Theodore Bikel and Sholom Aleichem share festival’s final spotlight

By Suzi Brozman
sbrozman@atljewishtimes.com

ARTS-Bikel photo
Theodore Bikel

If you love Yiddish, if you love Jewish culture, if you love Sholom Aleichem, if you love Theodore Bikel, you’ll have to find a way to see the Atlanta Jewish Film Festival’s closing film, “Theodore

Bikel: In the Shoes of Sholom Aleichem.”

The entire closing-night audience was transfixed by Bikel’s wisdom, his talent, his reminiscences and his beautifully expressive eyes, which twinkled unceasingly as he remembered his parents, his upbringing and his years playing Tevye the milkman on stages everywhere.

The film was narrated by Alan Alda, but Bikel owned the center stage, as he always does. He quoted Sholom Aleichem on Yiddish: “It’s like pastrami — it has a richness and a flavor you can’t get anywhere else.”

Actors, authors, musicians and even Aleichem’s centenarian granddaughter were interviewed in the film. A highlight was the use of old footage, letting us see what the lost world of the European shtetl, the cities in Poland and even New York’s Lower East Side looked like in their heyday. People dancing and klezmer bands performing evoked the world today’s Yiddish authorities want to see revitalized.

“My parents only spoke Yiddish when they didn’t want me to understand,” one person said in the film, and the audience laughed in appreciation and agreement.

At age 90, Bikel sees himself nearing his end and wants us to keep this slice of Jewish culture alive.

In a post-film conversation with radio personality Lois Reitzes, Bikel talked about the soul of the Jew, composed of humor, tragedy and social justice. Sholom Aleichem, with his brilliant portrayals of Jews in their native tongue, gave us a taste of the life those generations of Jews brought here.

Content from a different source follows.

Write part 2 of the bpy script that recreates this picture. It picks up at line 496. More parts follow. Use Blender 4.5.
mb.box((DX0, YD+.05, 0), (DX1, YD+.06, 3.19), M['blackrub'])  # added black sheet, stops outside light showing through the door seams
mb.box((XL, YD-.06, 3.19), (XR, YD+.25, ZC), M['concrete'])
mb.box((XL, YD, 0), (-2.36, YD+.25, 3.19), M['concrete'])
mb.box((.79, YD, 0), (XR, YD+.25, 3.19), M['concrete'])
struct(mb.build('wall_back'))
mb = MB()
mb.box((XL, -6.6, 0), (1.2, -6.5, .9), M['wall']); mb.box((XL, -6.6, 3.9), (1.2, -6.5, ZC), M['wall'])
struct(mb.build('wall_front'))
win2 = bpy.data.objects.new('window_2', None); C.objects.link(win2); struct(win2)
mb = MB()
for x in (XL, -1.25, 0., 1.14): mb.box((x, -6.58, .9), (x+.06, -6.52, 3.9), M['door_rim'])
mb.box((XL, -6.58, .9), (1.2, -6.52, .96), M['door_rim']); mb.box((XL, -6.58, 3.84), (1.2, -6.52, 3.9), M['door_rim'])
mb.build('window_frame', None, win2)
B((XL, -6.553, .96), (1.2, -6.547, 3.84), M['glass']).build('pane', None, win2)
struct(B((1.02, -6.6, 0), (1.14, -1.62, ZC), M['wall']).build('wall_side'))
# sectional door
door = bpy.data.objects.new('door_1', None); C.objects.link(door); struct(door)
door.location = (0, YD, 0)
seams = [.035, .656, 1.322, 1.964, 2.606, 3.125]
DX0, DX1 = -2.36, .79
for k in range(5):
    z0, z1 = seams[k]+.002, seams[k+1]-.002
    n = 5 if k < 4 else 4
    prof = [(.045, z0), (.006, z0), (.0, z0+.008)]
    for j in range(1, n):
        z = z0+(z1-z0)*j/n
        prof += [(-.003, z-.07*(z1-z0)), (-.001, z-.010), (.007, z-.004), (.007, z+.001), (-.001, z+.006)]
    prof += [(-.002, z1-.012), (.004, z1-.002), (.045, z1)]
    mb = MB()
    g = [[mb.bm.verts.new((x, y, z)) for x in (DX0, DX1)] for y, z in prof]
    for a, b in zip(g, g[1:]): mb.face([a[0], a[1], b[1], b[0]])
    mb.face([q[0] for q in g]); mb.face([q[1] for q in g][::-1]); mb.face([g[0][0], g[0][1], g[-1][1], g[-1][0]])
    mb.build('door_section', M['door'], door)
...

“Tevye,” Bikel said, “has become Everyman. The better a character is, the more universal he becomes. In Israel when I was young, no one wanted you to speak Yiddish. It was identified with Jews as victims, losers. Ben-Gurion made Yiddish an exile in the land of the Jews.”

After eight years, Bikel moved to London to study at the end of World War II and got involved with Yiddish theater, which has sustained him.

I wish Bikel had brought his guitar to serenade the lucky group who got tickets to see the film and him. But seeing him was enough, a soul-satisfying reminder of the continuity of Jewish culture, theater and life.